I've come up with a new theory for rewrites.
For me, one of the most important things is for a book is to stay fresh. What works for me is to write a quick first draft, feeling it, not worrying about being polished, but trying the get the macro problems right; plot and story, characters and theme, emotion and catharsis.
I tend to be a little sketchy when I write this way. My second draft are always bigger than my first drafts. I tend to go back and put in more description, more telling details.
I also need to polish the words. These are more like micro problems.
So one of my problems with rewriting is that I tend to go over the whole book, beginning to end, and then do it again and again.
Imagine reading the same book 10 times in a row, and you'll get a sense of what happens. The story becomes nonsense, the words a jumble.
Eventually, if I work on a book long and hard enough, this always happens. The irony being, in trying to make the book more readable for the reader, I've made it less readable to me.
So, like I say, I try to hold this off this singularity event for as long as possible.

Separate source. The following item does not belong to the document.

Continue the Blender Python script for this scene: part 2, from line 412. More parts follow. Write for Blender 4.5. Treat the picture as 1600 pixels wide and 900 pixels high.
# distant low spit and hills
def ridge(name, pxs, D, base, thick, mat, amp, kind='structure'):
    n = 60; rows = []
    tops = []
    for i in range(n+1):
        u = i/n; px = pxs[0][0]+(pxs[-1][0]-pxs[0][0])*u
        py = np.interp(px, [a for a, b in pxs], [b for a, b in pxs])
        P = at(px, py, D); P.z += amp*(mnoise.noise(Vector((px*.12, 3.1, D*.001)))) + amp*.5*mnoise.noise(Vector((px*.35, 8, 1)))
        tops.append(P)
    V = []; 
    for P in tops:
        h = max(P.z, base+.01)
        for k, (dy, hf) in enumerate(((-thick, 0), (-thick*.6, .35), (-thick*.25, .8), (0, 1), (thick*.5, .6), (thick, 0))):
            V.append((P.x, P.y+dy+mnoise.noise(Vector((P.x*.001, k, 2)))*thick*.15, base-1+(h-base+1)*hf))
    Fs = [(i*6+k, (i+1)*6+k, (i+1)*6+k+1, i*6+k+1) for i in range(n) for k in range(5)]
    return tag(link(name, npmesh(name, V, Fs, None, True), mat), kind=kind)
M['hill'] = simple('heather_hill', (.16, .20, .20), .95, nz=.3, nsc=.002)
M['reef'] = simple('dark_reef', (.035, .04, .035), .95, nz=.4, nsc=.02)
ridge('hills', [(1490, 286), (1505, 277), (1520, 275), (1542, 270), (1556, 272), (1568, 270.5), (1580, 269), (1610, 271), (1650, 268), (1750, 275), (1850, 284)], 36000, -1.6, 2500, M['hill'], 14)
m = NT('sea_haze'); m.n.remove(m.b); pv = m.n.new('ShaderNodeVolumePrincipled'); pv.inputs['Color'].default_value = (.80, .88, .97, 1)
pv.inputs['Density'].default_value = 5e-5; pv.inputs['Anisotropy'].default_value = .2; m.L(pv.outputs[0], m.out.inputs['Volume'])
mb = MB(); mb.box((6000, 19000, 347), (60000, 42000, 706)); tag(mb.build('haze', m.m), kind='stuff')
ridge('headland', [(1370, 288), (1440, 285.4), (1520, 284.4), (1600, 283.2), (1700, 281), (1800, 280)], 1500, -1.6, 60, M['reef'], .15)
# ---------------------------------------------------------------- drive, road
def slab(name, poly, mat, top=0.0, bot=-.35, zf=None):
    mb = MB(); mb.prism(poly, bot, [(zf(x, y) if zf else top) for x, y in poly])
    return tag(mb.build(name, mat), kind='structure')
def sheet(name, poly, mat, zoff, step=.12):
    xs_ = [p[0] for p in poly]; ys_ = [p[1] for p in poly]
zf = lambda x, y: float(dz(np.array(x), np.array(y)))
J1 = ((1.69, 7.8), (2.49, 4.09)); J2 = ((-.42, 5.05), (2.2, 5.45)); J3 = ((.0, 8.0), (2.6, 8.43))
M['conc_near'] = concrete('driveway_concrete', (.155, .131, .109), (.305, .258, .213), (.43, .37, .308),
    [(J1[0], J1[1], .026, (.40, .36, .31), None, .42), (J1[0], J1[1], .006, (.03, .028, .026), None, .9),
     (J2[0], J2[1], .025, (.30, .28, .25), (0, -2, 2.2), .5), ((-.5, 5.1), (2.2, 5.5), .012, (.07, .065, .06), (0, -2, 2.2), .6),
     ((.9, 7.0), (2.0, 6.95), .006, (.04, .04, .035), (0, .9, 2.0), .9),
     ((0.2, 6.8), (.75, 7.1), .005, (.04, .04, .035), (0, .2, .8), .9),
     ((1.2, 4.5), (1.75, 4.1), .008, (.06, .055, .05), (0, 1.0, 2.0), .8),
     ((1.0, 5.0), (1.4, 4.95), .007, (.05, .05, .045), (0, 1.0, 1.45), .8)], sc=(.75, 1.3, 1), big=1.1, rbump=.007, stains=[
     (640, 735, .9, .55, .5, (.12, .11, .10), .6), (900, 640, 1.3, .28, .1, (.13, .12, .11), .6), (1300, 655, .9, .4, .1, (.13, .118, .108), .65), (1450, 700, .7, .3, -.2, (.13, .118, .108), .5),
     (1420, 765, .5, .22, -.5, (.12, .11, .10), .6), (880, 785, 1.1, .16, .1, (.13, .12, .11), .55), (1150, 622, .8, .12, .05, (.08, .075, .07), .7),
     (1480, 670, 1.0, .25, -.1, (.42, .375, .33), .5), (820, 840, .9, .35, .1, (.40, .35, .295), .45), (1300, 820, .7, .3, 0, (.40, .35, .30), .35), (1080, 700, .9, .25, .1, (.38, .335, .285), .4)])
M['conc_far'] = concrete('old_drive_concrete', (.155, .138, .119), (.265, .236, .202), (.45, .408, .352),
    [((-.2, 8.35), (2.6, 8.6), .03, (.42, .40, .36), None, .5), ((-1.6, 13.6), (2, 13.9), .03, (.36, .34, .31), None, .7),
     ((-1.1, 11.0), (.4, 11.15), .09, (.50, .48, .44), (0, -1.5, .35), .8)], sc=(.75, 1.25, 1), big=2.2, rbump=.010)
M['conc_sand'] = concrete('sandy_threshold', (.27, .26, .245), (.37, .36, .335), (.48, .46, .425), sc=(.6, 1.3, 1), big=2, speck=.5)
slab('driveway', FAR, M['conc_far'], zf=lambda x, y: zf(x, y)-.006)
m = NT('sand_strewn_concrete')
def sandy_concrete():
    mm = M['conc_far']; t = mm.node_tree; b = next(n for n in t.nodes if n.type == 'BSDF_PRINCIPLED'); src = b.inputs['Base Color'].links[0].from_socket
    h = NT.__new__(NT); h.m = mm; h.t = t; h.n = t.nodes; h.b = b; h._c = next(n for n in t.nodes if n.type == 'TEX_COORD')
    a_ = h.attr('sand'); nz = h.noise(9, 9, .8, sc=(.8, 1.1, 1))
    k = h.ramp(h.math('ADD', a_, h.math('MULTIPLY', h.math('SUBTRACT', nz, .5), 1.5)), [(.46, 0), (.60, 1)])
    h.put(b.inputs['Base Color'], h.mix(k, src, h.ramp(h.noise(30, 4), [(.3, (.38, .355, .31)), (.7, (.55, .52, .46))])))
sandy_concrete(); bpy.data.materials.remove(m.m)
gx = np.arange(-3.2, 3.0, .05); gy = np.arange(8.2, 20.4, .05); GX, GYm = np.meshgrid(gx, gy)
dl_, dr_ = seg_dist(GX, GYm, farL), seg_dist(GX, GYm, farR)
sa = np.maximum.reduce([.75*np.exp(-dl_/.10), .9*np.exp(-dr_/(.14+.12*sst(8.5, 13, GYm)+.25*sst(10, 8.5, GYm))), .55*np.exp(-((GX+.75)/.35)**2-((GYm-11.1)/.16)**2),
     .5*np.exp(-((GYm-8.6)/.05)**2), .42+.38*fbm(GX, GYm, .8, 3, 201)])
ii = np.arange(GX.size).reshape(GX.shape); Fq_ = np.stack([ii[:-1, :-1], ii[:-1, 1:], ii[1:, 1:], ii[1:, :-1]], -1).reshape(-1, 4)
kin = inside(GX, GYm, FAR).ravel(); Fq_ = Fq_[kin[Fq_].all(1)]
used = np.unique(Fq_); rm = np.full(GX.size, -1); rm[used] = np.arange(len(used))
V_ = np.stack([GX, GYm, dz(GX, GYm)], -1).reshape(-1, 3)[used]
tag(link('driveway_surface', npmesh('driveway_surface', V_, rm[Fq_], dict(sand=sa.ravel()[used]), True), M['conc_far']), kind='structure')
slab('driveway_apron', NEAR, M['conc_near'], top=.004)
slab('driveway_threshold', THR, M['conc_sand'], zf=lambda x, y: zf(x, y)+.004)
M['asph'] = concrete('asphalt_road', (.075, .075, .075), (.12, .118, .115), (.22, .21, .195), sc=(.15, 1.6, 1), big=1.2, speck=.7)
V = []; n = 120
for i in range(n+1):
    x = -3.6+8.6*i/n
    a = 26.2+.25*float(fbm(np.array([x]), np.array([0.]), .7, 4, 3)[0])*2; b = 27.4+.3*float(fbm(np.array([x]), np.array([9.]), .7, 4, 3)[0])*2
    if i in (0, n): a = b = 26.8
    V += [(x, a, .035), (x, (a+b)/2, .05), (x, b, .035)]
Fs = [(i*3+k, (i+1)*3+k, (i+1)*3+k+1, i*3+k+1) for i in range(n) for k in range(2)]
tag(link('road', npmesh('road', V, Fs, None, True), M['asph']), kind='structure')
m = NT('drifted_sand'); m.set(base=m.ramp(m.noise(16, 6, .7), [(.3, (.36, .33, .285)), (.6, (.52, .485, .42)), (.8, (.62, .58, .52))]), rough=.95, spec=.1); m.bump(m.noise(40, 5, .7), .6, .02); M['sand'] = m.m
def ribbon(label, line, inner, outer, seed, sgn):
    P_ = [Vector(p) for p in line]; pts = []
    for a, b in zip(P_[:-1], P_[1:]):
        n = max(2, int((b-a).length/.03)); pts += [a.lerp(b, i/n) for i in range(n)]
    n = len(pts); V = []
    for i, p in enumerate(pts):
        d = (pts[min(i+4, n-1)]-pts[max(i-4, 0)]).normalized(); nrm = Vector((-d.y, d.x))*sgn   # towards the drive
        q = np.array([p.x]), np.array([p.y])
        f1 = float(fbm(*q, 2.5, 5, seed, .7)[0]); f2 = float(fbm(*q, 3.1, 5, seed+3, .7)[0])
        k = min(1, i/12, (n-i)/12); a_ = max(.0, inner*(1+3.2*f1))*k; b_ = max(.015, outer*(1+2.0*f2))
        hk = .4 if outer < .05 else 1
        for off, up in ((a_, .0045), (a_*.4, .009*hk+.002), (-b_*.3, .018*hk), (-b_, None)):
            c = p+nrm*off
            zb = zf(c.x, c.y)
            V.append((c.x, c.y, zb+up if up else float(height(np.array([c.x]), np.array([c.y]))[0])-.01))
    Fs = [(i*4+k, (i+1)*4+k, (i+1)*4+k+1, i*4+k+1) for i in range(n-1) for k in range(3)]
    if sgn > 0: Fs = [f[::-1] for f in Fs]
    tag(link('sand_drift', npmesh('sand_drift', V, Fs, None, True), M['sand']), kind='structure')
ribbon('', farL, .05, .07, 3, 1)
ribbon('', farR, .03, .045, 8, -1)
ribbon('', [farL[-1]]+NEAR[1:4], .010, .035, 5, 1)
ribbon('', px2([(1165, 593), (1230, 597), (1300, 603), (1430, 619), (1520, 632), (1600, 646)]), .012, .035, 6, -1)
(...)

When I write the first draft, I'm concerned with the overall story. By the time I write the third or fourth draft, I'm focused on individual scenes, then paragraphs, then sentences, then words. It gets more and more micro, the more polished it is.
With Nearly Human, I put the numbers of the chapters in a hat and worked on the randomly and that seemed to work. I've been thinking theoretically, that when I begin focusing on sentences and paragraphs, I could almost do it backwards! I may actually try that.
I wish I liked rewriting more -- but none of the macro matters if I don't get the micro right -- and vice versa.